# What the exercise asks
Stop after the line with "col = scene.collection": repeat exactly every line before it, beginning with the first, and that line itself.
------------------------------------
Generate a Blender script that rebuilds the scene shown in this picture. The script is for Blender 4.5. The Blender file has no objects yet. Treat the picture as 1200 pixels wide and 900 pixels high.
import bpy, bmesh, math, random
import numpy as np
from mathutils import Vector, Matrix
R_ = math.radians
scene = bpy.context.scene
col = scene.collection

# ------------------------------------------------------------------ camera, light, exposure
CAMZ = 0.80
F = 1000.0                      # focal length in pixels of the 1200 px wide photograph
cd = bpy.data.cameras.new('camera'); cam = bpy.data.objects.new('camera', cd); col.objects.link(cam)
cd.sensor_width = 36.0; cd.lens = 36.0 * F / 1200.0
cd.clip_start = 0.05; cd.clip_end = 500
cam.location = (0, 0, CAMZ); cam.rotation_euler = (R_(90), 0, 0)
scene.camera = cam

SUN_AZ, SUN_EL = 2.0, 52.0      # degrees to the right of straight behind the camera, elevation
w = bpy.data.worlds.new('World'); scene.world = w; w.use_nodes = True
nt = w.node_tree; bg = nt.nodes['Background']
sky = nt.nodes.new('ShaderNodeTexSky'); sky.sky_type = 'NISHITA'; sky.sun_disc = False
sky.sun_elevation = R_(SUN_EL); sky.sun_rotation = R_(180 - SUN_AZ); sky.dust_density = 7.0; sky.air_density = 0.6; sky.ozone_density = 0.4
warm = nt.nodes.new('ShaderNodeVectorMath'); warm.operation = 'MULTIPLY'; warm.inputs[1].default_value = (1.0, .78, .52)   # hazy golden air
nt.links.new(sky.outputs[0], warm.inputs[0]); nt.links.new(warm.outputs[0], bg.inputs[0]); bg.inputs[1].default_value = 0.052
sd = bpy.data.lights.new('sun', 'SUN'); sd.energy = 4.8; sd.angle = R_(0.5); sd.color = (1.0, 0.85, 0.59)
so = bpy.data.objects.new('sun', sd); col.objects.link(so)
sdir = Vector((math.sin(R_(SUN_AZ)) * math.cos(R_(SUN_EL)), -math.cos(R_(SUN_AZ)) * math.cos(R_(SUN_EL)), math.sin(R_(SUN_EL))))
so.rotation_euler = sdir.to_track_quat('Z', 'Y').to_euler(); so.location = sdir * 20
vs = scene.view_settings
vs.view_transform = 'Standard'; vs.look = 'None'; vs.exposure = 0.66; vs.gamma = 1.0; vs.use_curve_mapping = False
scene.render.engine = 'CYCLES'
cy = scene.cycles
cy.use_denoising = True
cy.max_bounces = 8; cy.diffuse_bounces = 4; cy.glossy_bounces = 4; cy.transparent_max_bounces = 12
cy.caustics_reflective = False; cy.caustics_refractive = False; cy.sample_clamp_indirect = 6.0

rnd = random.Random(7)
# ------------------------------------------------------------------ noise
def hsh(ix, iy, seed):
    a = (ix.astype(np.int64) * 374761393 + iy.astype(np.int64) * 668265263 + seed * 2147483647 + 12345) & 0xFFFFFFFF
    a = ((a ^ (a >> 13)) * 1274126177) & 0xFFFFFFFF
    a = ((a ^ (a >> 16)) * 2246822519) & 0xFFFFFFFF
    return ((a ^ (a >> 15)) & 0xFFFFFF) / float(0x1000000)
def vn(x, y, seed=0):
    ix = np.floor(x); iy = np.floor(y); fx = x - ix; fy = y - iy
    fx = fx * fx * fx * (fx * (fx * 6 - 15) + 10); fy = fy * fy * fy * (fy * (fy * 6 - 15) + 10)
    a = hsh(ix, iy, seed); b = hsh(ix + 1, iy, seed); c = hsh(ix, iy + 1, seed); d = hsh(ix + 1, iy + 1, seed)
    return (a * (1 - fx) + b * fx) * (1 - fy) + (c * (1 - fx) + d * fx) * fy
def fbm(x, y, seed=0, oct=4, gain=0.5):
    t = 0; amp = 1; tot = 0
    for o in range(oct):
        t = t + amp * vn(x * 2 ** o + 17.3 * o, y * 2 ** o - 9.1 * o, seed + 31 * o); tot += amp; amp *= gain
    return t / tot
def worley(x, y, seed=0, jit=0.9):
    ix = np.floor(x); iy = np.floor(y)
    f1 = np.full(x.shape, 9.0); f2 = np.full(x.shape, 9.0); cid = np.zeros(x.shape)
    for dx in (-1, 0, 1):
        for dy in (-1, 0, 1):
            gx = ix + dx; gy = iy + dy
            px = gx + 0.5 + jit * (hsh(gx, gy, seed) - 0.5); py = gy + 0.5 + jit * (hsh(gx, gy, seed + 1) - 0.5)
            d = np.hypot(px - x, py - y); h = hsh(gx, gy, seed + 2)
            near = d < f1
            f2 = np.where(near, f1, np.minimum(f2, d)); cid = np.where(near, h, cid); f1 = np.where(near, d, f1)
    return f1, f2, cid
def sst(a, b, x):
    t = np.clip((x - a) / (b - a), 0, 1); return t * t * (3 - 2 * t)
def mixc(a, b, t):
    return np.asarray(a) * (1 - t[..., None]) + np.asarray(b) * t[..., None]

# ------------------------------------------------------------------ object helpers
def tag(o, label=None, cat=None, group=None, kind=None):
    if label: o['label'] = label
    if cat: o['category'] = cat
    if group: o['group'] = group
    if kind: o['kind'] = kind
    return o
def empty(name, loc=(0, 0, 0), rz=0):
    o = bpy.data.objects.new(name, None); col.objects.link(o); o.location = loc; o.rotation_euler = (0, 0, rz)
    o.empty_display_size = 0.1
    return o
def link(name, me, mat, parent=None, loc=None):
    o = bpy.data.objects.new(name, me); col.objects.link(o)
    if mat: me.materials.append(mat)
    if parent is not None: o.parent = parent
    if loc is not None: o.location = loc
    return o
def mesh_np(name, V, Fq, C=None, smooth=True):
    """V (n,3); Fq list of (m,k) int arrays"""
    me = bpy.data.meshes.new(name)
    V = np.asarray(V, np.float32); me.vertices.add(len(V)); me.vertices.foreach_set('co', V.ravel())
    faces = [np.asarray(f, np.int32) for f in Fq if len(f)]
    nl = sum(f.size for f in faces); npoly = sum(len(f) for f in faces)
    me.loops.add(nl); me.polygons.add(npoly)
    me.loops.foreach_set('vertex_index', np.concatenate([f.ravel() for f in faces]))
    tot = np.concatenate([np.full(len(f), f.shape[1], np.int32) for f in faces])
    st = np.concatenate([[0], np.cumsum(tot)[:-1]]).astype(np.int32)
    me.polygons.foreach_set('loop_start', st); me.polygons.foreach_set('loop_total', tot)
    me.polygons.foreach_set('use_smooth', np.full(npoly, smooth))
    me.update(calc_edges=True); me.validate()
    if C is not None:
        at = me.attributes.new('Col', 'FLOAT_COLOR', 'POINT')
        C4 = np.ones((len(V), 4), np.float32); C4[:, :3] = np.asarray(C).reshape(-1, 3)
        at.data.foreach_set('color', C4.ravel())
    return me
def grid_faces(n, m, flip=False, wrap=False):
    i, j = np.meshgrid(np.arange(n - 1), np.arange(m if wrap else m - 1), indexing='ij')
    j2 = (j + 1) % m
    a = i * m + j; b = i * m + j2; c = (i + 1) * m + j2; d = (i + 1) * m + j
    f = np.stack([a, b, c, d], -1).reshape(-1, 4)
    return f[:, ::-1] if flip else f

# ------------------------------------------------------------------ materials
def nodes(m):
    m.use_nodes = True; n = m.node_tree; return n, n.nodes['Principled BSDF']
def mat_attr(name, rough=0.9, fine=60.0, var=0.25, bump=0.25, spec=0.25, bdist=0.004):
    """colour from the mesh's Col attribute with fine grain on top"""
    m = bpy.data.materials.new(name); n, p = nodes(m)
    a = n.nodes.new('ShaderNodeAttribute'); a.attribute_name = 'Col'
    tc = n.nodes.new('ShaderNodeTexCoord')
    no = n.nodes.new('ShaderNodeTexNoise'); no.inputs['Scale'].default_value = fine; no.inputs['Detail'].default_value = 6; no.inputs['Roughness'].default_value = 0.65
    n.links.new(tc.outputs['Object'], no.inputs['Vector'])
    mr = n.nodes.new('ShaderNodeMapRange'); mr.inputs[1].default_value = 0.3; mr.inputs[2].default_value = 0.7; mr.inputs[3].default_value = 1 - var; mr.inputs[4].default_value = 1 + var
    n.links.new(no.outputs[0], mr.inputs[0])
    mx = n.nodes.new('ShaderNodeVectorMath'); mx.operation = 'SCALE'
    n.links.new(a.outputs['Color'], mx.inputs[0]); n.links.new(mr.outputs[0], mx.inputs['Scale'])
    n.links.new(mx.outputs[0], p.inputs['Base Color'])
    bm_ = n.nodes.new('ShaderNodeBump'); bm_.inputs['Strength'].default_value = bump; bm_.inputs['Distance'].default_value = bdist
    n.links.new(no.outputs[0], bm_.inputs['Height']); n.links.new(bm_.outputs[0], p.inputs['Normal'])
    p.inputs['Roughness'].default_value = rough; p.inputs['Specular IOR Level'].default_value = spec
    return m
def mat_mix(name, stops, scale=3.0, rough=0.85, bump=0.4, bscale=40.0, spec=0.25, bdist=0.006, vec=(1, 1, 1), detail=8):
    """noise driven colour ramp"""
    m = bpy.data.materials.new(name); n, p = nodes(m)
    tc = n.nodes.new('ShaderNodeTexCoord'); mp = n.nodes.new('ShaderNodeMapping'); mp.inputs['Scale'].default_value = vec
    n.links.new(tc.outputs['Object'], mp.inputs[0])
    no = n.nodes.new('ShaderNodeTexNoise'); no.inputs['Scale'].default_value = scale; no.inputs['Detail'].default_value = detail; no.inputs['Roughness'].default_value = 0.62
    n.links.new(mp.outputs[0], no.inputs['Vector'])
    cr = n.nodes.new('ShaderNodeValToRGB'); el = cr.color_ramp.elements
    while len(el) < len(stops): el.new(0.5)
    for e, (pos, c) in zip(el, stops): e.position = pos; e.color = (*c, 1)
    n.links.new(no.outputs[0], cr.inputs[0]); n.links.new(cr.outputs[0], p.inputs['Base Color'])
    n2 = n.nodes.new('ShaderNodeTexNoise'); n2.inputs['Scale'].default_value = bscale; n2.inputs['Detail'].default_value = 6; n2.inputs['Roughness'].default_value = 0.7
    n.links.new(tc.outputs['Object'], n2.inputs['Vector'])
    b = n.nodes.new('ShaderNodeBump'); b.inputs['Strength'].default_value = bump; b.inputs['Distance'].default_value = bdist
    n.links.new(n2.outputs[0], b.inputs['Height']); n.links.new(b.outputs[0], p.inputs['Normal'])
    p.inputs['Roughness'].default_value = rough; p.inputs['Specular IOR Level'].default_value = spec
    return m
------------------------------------
# Answer to the exercise
Generate a Blender script that rebuilds the scene shown in this picture. The script is for Blender 4.5. The Blender file has no objects yet. Treat the picture as 1200 pixels wide and 900 pixels high.
import bpy, bmesh, math, random
import numpy as np
from mathutils import Vector, Matrix
R_ = math.radians
scene = bpy.context.scene
col = scene.collection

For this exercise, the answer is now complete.